We are exerting more power and feeling less right—what does that mean for the future? I have heard serious people argue for three plausible yet drastically incompatible predictions about America during the next generation, none of them happy:

(1) Some feel, with a kind of Virgilian despair, that the American empire will succeed and will impose for a long time, at home and abroad, its meaningless management and showy style of life. For instance, we will “win” in Vietnam, though such a victory of brute military technology will be a moral disaster. Clubbing together with the other nuclear powers, we will stave off the nuclear war and stop history with a new Congress of Vienna. American democracy will vanish into an establishment of promoters, mandarins, and technicians, though for a while maintaining an image of democracy as in the days of Augustus and Tiberius. And all this is probably the best possible outcome, given the complexities of high technology, urbanization, mass education, and overpopulation.

(2) Others believe, with dismay and horror, that our country is over-reaching and is bound for doom; but nothing can be done because policy cannot be influenced. Controlling communications, creating incidents that it then mistakes for history, deceived by its own Intelligence agents, our system is mesmerized. Like the Mikado, Washington is captive of its military-industrial complex. The way we manage the economy and technology must increase anomie and crime. Since the war-economy eats up brains and capital, we will soon be a fifth-rate economic power. With a few setbacks abroad—for instance, when we force a major South American country to become communist—and with the increasing disorder on the streets that is inevitable because our cities are
unworkable, there will be a police state. The atom bombs may then go off. Such being the forecast, the part of wisdom is escape, and those who cultivate
LSD
are on the right track.

(3) Others hold that the Americans are too decent to succumb to fascism, and too spirited to remain impotent clients of a managerial elite, and the tide of protest will continue to rise. The excluded poor are already refusing to remain excluded and they cannot be included without salutary changes.
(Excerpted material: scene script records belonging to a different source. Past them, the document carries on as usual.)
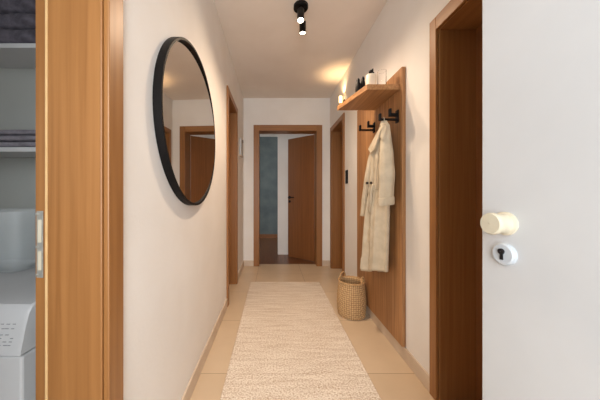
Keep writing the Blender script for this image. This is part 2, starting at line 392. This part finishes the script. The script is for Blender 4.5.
# stairwell side walls
# ------------------------------------------------------------------ utility contents
for nm, zt_, lb in (('a', 1.712, 'white wall shelf carrying the dark towels'), ('b', 1.266, 'white wall shelf carrying the thin grey towels')):
    e = empty('wall_shelf', (-1.3, 1.2, zt_-.022), lb, 'shelf', 'white utility room shelves')
    MB().box(-1.95, -.70, 1.03, 1.199, zt_-.02, zt_, .002).build('board', 'white_plastic', e)
    for bx_ in (-1.75, -.9):
        MB().box(bx_-.01, bx_+.01, 1.06, 1.199, zt_-.034, zt_-.0195, .002).build('bracket', 'white_plastic', e)
def towel(x0, x1, y0, y1, z0, h, mat, label, group):
    mb = MB(); n = 26; k = 18
    rings = []
    for i in range(n+1):
        x = x0 + (x1-x0)*i/n; rg = []
        w1 = .004*math.sin(i*1.1+z0*40); e_ = min(1, .75+min(i, n-i)*.12)
        for j in range(k):
            a = 2*PI*j/k; cx = math.cos(a); sx = math.sin(a)
            px = abs(cx)**.35*(1 if cx > 0 else -1); pz = abs(sx)**.6*(1 if sx > 0 else -1)
            rg.append(Vector((x, (y0+y1)/2 + px*(y1-y0)/2 + w1*.4*(px < 0), z0 + h/2 + pz*h/2*e_ + (.002*math.sin(i*.9+j) if pz > .5 else 0)*0)))
        rings.append(rg)
    mb.loft(rings)
    # folded front: a crease line
    o = mb.build('folded_towel', mat, None, smooth=True, loc=((x0+x1)/2, (y0+y1)/2, z0))
    tag(o, label, 'towel', group)
tz = 1.7125
for k, (h, lb) in enumerate(((.075, 'charcoal folded towel, lowest on the upper shelf'), (.07, 'charcoal folded towel, second up on the upper shelf'), (.075, 'charcoal folded towel, third up on the upper shelf'), (.07, 'charcoal folded towel, topmost on the upper shelf'))):
    towel(-1.6, -.93+.004*k, 1.035+.003*(k % 2), 1.19, tz, h, 'towel_dark', lb, 'towels on the upper shelf'); tz += h+.0005
tz = 1.2665
for k, (h, lb) in enumerate(((.028, 'thin grey folded towel, lowest on the lower shelf'), (.028, 'thin grey folded towel, middle of the three on the lower shelf'), (.026, 'thin grey folded towel, topmost on the lower shelf'))):
    towel(-1.6, -.95+.006*k, 1.038+.004*k, 1.19, tz, h, 'towel_grey', lb, 'towels on the lower shelf'); tz += h+.0005
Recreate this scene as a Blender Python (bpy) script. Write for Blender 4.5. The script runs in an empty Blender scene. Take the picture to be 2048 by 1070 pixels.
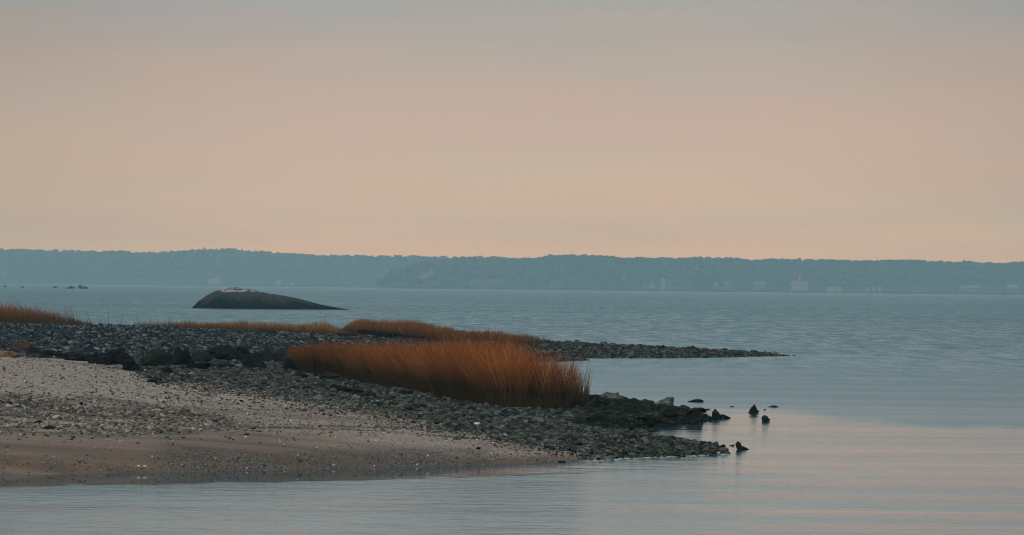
import bpy, math, random
import numpy as np
from mathutils import Vector, Matrix, noise as mnoise

# ------------------------------------------------------------------ camera, world, sun, exposure
sc = bpy.context.scene
col = sc.collection
PW, PH, F, H = 2048.0, 1070.0, 8000.0, 3.2       # photo size, focal length in its pixels, eye height above the water
PITCH = math.atan(39.0 / F)
ROLL = math.atan(22.0 / 2048.0)

cam_data = bpy.data.cameras.new('camera')
cam = bpy.data.objects.new('camera', cam_data)
col.objects.link(cam)
cam_data.sensor_width = 36.0
cam_data.lens = 36.0 * F / PW
cam_data.clip_start = 1.0
cam_data.clip_end = 30000.0
cam.location = (0, 0, H)
ROT = Matrix.Rotation(math.pi / 2 + PITCH, 4, 'X') @ Matrix.Rotation(ROLL, 4, 'Z')
cam.rotation_euler = ROT.to_euler()
sc.camera = cam

SUN_EL, SUN_ROT = math.radians(38), math.radians(215)
world = bpy.data.worlds.new('World')
sc.world = world
world.use_nodes = True
wt = world.node_tree
for n in list(wt.nodes): wt.nodes.remove(n)
def WN(t, **k):
    n = wt.nodes.new(t)
    for a, b in k.items(): setattr(n, a, b)
    return n
def wl(a, b): wt.links.new(a, b)
w_out = WN('ShaderNodeOutputWorld'); w_bg = WN('ShaderNodeBackground')
w_bg.inputs['Strength'].default_value = 1.0
w_sky = WN('ShaderNodeTexSky'); w_sky.sky_type = 'NISHITA'; w_sky.sun_disc = False
w_sky.sun_elevation = SUN_EL; w_sky.sun_rotation = SUN_ROT
tc = WN('ShaderNodeTexCoord')
nrm = WN('ShaderNodeVectorMath', operation='NORMALIZE'); wl(tc.outputs['Generated'], nrm.inputs[0])
sep = WN('ShaderNodeSeparateXYZ'); wl(nrm.outputs[0], sep.inputs[0])
mx = WN('ShaderNodeMath', operation='MAXIMUM'); wl(sep.outputs['Z'], mx.inputs[0]); mx.inputs[1].default_value = 0.0
# long flat veils of cloud: stretched noise shifts the elevation a little
mp = WN('ShaderNodeMapping'); wl(nrm.outputs[0], mp.inputs[0]); mp.inputs['Scale'].default_value = (3.0, 3.0, 34.0)
nz = WN('ShaderNodeTexNoise'); wl(mp.outputs[0], nz.inputs['Vector'])
nz.inputs['Scale'].default_value = 2.2; nz.inputs['Detail'].default_value = 4.0
pw_ = WN('ShaderNodeMath', operation='POWER'); wl(mx.outputs[0], pw_.inputs[0]); pw_.inputs[1].default_value = 0.5
nz_s = WN('ShaderNodeMath', operation='MULTIPLY_ADD'); wl(nz.outputs['Fac'], nz_s.inputs[0])
nz_s.inputs[1].default_value = 0.050; nz_s.inputs[2].default_value = -0.025
pos = WN('ShaderNodeMath', operation='ADD'); wl(pw_.outputs[0], pos.inputs[0]); wl(nz_s.outputs[0], pos.inputs[1])
ramp = WN('ShaderNodeValToRGB'); wl(pos.outputs[0], ramp.inputs[0])
def el(d): return math.sqrt(math.sin(math.radians(d)))
SKY = [(0.30, (0.95, 0.78, 0.35)), (0.62, (0.90, 0.75, 0.355)), (0.95, (0.75, 0.61, 0.36)), (1.5, (0.665, 0.53, 0.36)),
       (2.4, (0.61, 0.472, 0.36)), (3.3, (0.53, 0.432, 0.345)), (4.1, (0.405, 0.388, 0.352)), (4.5, (0.375, 0.42, 0.42)), (5.2, (0.355, 0.475, 0.50)),
       (8.0, (0.345, 0.54, 0.585)), (20.0, (0.30, 0.50, 0.58)), (80.0, (0.34, 0.51, 0.62))]
cr = ramp.color_ramp
while len(cr.elements) > 1: cr.elements.remove(cr.elements[-1])
cr.elements[0].position = el(SKY[0][0]); cr.elements[0].color = (*SKY[0][1], 1)
for d, c in SKY[1:]:
    e = cr.elements.new(min(1.0, el(d))); e.color = (*c, 1)
# patchy tint of the cloud deck, then vignette darkening painted in at both sides
nz2 = WN('ShaderNodeTexNoise'); mp2 = WN('ShaderNodeMapping'); wl(nrm.outputs[0], mp2.inputs[0])
mp2.inputs['Scale'].default_value = (6.0, 6.0, 48.0); mp2.inputs['Location'].default_value = (3.1, 0.4, 1.3)
wl(mp2.outputs[0], nz2.inputs['Vector']); nz2.inputs['Scale'].default_value = 1.6; nz2.inputs['Detail'].default_value = 3.0
mr2 = WN('ShaderNodeMapRange'); wl(nz2.outputs['Fac'], mr2.inputs[0])
mr2.inputs[1].default_value = 0.3; mr2.inputs[2].default_value = 0.7
mr2.inputs[3].default_value = 0.0; mr2.inputs[4].default_value = 1.0
tint = WN('ShaderNodeMix', data_type='RGBA'); wl(mr2.outputs[0], tint.inputs['Factor'])
tint.inputs['A'].default_value = (0.965, 1.006, 1.035, 1); tint.inputs['B'].default_value = (1.058, 0.98, 0.98, 1)
mulc = WN('ShaderNodeMix', data_type='RGBA', blend_type='MULTIPLY'); mulc.inputs['Factor'].default_value = 1.0
wl(ramp.outputs['Color'], mulc.inputs['A']); wl(tint.outputs['Result'], mulc.inputs['B'])
xa = WN('ShaderNodeMath', operation='SUBTRACT'); wl(sep.outputs['X'], xa.inputs[0]); xa.inputs[1].default_value = 0.005
xb = WN('ShaderNodeMath', operation='ABSOLUTE'); wl(xa.outputs[0], xb.inputs[0])
xm = WN('ShaderNodeMapRange', interpolation_type='SMOOTHSTEP'); wl(xb.outputs[0], xm.inputs[0])
xm.inputs[1].default_value = 0.035; xm.inputs[2].default_value = 0.19
xm.inputs[3].default_value = 1.0; xm.inputs[4].default_value = 0.78
mul2 = WN('ShaderNodeVectorMath', operation='SCALE'); wl(mulc.outputs['Result'], mul2.inputs[0]); wl(xm.outputs[0], mul2.inputs['Scale'])
sk2 = WN('ShaderNodeVectorMath', operation='SCALE'); wl(w_sky.outputs[0], sk2.inputs[0]); sk2.inputs['Scale'].default_value = 0.06
mixs = WN('ShaderNodeMix', data_type='RGBA'); mixs.inputs['Factor'].default_value = 0.05
wl(mul2.outputs[0], mixs.inputs['A']); wl(sk2.outputs[0], mixs.inputs['B'])
wl(mixs.outputs['Result'], w_bg.inputs['Color']); wl(w_bg.outputs[0], w_out.inputs['Surface'])

sun_d = bpy.data.lights.new('sun', 'SUN'); sun_d.energy = 1.4; sun_d.angle = math.radians(18); sun_d.color = (1.0, 0.80, 0.61)
sun = bpy.data.objects.new('sun', sun_d); col.objects.link(sun)
sdir = Vector((math.sin(SUN_ROT) * math.cos(SUN_EL), math.cos(SUN_ROT) * math.cos(SUN_EL), math.sin(SUN_EL)))
sun.rotation_euler = sdir.to_track_quat('Z', 'Y').to_euler()

sc.view_settings.view_transform = 'Standard'
sc.view_settings.look = 'None'
sc.view_settings.exposure = 0.0
sc.view_settings.gamma = 1.0
sc.view_settings.use_curve_mapping = False
sc.render.engine = 'CYCLES'
sc.cycles.max_bounces = 6
sc.cycles.diffuse_bounces = 2
sc.cycles.glossy_bounces = 2
sc.cycles.volume_bounces = 1
sc.cycles.use_denoising = True
sc.cycles.denoising_prefilter = 'ACCURATE'
sc.cycles.filter_width = 1.15

# ------------------------------------------------------------------ helpers
R3 = np.array(ROT.to_3x3())
EYE = np.array([0.0, 0.0, H])
def ray(px, py):
    d = R3 @ np.array([(px - PW / 2) / F, -(py - PH / 2) / F, -1.0]); return d
def G(px, py, z=0.0):                       # the place seen at a spot of the photo, at height z
    d = ray(px, py); t = (z - H) / d[2]; return EYE + d * t
def GD(px, py, D):                          # ... or at distance D
    d = ray(px, py); return EYE + d * (D / d[1])
def proj(P):
    P = np.atleast_2d(P) - EYE
    c = P @ R3
    return PW / 2 + F * c[:, 0] / -c[:, 2], PH / 2 - F * c[:, 1] / -c[:, 2]
def az(x, y): return PW / 2 + F * x / y

rng = np.random.default_rng(7)
random.seed(7)

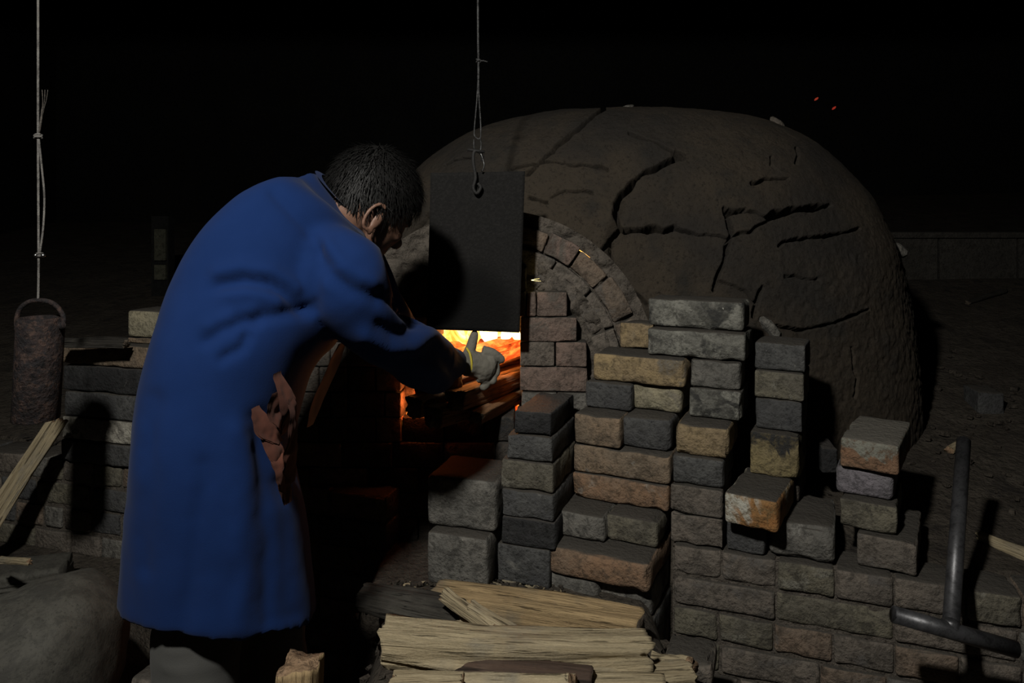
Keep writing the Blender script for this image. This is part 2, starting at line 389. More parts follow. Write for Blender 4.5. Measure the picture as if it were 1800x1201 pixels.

With the worst will in the world we cannot police the world. But the reality is that we are confused. We do not know how to cope with the new technology, the economy of surplus, the fact of One World that makes national boundaries obsolete, the unworkability of traditional democracy. We must invent new forms. To be sure, the present climate of emergency is bad for the social invention and experiment that are indispensable, and there is no doubt that our overcentralized and Establishment methods of organization make everybody stupid from top to bottom. But there is hope precisely in the young. They understand the problem in their bones. Of course, they don't know much and their disaffection both from tradition and from the adult world makes it hard for them to learn anything. Nevertheless, we will learn in the inevitable conflict, which will hopefully be mainly non-violent.

I myself hold this third view: American society is on a bad course, but there is hope for reconstruction through conflict. It is a wish. The evidence, so far, is stronger for either our empty success or for crack-up. My feeling is the same as about the atom bombs. Rationally, I must judge that the bombs are almost certain to go off in this generation; yet I cannot believe that they will go off, for I do not lead my life with that expectation.

Let me stop a moment and make another comparison. Thirty years ago the Jews in Germany believed that Hitler did not mean to exterminate them; “nobody,” they said, “can be that stupid.” So
they drifted to the gas chambers, and went finally even without resistance. Now the nuclear powers continue stockpiling bombs and pouring new billions into missiles, anti-missile missiles, and armed platforms in orbit. You Canadians, like us Americans, do not prevent it. Afterwards, survivors, if there are any, will ask, “How did we let it happen?”